Alberta workers have among the highest stress levels in Canada, says survey

Alberta employees are pretty stressed out, and they say their bosses aren't doing enough to help their mental health, according to a new survey.

80% of workers say bosses need to take more active role to support distressed employees

(Getty Images/Westend61)

Alberta employees are pretty stressed out, and they say their bosses aren't doing enough to help their mental health, according to a new survey.

About 36 per cent of workers in the province report a high level of stress — one of the highest rates across Canada — according to a survey released by Morneau Shepell, a human-resources company that deals with employee health.

The survey, presented Wednesday in Calgary, found that across Canada, 40 per cent of managers and 34 per cent of employees reported suffering from extreme levels of stress in the past six months.

Both groups rated workplace stress higher than personal stress.

Eighty per cent of Alberta employees felt their bosses needed to take a more active role in supporting distressed employees.
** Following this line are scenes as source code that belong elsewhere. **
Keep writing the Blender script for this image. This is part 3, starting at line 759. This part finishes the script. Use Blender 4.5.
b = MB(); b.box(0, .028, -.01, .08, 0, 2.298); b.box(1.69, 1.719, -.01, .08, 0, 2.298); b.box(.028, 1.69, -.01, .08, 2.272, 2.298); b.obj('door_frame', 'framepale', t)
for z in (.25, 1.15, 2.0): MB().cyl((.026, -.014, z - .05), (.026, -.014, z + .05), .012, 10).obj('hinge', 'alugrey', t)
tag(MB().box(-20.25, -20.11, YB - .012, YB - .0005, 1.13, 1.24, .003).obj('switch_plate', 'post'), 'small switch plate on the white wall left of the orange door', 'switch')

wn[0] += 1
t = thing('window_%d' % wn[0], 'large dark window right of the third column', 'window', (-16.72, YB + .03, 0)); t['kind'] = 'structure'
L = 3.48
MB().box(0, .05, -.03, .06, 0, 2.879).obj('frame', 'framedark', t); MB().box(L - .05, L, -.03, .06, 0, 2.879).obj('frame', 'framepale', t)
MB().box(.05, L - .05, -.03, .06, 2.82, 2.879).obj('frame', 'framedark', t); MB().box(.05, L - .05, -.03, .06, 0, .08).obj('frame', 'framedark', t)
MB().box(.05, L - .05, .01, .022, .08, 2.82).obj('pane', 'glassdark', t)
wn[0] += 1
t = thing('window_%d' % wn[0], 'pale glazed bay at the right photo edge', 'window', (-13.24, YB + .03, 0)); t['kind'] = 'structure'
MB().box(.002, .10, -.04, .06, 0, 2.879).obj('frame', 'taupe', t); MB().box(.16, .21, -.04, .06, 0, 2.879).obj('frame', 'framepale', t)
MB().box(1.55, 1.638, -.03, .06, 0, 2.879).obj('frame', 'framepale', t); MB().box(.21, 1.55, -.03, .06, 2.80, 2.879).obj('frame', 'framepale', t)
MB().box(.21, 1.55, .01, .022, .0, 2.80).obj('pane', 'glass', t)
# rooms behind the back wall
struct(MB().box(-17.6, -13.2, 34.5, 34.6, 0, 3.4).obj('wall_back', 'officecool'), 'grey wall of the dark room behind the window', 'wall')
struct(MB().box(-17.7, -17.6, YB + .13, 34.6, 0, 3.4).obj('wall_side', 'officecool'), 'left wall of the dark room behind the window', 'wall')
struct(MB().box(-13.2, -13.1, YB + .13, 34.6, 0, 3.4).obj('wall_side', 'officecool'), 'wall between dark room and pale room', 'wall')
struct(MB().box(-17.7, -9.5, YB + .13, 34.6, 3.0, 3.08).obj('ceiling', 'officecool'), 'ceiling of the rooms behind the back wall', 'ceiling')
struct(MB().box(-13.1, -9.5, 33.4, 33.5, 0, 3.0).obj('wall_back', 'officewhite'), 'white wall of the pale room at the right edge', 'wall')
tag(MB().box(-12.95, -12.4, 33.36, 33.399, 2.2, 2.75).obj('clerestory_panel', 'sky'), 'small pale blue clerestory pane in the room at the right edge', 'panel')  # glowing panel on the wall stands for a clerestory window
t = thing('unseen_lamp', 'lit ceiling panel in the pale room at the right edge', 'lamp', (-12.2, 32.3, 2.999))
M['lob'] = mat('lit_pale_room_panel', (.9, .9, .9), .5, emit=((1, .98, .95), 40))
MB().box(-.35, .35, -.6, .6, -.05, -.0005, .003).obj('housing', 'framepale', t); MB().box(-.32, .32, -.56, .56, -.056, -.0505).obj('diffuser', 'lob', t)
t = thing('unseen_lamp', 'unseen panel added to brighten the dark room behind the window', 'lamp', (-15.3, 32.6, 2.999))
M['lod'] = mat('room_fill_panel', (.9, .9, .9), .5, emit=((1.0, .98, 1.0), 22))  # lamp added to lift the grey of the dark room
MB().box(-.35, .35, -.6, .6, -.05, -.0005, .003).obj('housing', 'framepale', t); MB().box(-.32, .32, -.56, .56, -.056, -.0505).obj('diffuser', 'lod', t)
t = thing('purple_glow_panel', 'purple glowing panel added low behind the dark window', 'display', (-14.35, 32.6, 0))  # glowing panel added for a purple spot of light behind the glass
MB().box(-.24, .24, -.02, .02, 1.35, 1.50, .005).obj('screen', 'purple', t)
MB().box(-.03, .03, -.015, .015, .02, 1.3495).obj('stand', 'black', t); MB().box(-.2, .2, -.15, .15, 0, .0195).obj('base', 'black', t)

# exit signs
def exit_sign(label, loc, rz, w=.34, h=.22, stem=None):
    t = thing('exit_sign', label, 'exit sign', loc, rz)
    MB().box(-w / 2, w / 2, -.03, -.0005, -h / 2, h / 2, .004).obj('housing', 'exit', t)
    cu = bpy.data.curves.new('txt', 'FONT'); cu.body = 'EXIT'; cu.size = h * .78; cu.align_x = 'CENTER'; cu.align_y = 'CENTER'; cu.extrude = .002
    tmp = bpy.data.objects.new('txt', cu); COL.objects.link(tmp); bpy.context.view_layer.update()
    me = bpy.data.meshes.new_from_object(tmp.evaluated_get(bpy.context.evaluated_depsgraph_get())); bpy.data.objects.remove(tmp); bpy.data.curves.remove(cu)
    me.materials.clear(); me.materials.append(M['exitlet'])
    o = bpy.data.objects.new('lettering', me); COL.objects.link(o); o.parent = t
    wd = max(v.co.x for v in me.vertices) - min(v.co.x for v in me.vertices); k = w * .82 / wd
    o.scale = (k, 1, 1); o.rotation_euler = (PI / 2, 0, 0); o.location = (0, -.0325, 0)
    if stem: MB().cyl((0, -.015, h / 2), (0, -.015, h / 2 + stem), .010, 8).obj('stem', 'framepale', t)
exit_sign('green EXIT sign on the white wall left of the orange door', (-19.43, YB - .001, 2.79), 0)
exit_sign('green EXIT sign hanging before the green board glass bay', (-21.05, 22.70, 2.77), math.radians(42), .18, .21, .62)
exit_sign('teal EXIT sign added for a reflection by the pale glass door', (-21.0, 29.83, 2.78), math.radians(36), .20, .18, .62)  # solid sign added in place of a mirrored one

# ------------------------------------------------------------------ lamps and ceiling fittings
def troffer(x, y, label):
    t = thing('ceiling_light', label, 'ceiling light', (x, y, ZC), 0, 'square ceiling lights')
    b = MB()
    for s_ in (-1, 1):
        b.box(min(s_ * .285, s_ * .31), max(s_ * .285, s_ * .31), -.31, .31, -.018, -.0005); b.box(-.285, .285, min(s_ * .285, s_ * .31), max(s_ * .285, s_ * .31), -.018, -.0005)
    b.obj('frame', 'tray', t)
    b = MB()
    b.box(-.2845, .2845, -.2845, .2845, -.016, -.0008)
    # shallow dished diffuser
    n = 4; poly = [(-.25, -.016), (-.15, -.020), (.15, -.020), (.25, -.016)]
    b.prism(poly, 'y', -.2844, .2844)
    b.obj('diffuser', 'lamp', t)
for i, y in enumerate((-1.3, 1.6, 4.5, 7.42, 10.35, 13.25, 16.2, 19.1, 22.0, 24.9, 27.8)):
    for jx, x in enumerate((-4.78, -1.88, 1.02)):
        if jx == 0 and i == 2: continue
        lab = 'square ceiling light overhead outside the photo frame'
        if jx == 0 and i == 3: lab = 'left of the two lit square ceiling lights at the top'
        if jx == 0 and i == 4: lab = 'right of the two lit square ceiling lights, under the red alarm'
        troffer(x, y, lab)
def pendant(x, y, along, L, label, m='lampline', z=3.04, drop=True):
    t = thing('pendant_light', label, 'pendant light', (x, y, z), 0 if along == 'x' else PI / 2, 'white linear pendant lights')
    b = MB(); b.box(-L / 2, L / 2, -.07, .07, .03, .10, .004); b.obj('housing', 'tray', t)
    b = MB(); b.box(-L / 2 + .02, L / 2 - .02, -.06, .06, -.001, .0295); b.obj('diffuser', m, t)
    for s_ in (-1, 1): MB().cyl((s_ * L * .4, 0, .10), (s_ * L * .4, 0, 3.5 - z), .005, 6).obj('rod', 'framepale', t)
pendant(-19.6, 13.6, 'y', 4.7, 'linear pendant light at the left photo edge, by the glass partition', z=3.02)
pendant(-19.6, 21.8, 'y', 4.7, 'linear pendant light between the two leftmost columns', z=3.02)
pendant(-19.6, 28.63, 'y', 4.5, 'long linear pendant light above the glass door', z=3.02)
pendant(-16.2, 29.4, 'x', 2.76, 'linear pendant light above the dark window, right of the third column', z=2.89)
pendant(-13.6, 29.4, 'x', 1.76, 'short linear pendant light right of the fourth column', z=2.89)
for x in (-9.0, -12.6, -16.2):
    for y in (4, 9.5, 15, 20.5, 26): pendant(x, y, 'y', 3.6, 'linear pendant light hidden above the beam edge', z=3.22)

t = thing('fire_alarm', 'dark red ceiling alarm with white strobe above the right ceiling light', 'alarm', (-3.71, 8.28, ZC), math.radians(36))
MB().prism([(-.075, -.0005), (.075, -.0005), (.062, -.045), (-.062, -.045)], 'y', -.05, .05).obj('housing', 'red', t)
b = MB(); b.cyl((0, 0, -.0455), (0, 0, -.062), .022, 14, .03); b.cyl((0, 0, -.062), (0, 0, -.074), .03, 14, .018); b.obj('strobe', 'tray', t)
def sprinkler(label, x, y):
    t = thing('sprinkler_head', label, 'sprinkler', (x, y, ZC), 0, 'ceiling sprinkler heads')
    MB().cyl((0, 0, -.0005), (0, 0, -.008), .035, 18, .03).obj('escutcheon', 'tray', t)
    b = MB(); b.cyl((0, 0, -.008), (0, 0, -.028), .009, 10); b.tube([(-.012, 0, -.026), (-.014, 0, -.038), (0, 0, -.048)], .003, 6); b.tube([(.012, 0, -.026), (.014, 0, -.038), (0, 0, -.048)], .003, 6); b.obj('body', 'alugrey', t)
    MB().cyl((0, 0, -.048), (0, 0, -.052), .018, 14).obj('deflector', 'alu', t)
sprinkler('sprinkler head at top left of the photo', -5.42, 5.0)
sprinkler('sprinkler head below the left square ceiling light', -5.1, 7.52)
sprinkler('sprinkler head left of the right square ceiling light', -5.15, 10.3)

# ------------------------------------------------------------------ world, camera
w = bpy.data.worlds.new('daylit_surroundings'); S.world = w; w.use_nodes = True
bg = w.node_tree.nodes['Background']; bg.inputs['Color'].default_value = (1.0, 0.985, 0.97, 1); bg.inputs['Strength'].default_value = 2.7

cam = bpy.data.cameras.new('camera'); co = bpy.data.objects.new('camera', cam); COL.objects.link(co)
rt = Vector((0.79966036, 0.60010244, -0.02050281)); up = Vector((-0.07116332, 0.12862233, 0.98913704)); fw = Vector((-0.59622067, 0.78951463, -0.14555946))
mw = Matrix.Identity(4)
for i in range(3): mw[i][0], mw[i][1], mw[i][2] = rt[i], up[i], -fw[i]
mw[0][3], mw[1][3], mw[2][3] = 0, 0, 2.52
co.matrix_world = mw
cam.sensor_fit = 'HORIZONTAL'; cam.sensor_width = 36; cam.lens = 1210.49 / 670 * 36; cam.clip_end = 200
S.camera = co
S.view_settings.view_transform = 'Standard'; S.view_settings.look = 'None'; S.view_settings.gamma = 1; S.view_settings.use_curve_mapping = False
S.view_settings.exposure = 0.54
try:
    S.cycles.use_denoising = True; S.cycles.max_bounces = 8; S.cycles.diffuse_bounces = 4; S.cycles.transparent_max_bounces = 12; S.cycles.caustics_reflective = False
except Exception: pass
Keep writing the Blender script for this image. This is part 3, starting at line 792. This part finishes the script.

The province was also among the lowest across Canada in terms of how workers ranked employers on providing mental health support.

Dora Newcombe, director of account management with Morneau Shepell, said it's important for employers to be pro-active when it comes to mental health.

"Find different ways to reach out to those employees that are not going to raise their hand and say 'I need help.' The data shows that there's a lot of people that will, especially that younger demographic. They'll say, 'hey, I'm struggling.' But there's a lot of people that remain hidden," Newcombe said.

The survey was conducted between Aug. 28 and Sept. 7, 2017. Of those surveyed, 1,001 respondents were Canadian employees who do not manage other people, and 509 were Canadians who manage others either formally or informally.

The data was statistically weighted to account the regional and gender makeup of the sample reflect the population. The margins of error are plus or minus three per cent, 19 times out of 20.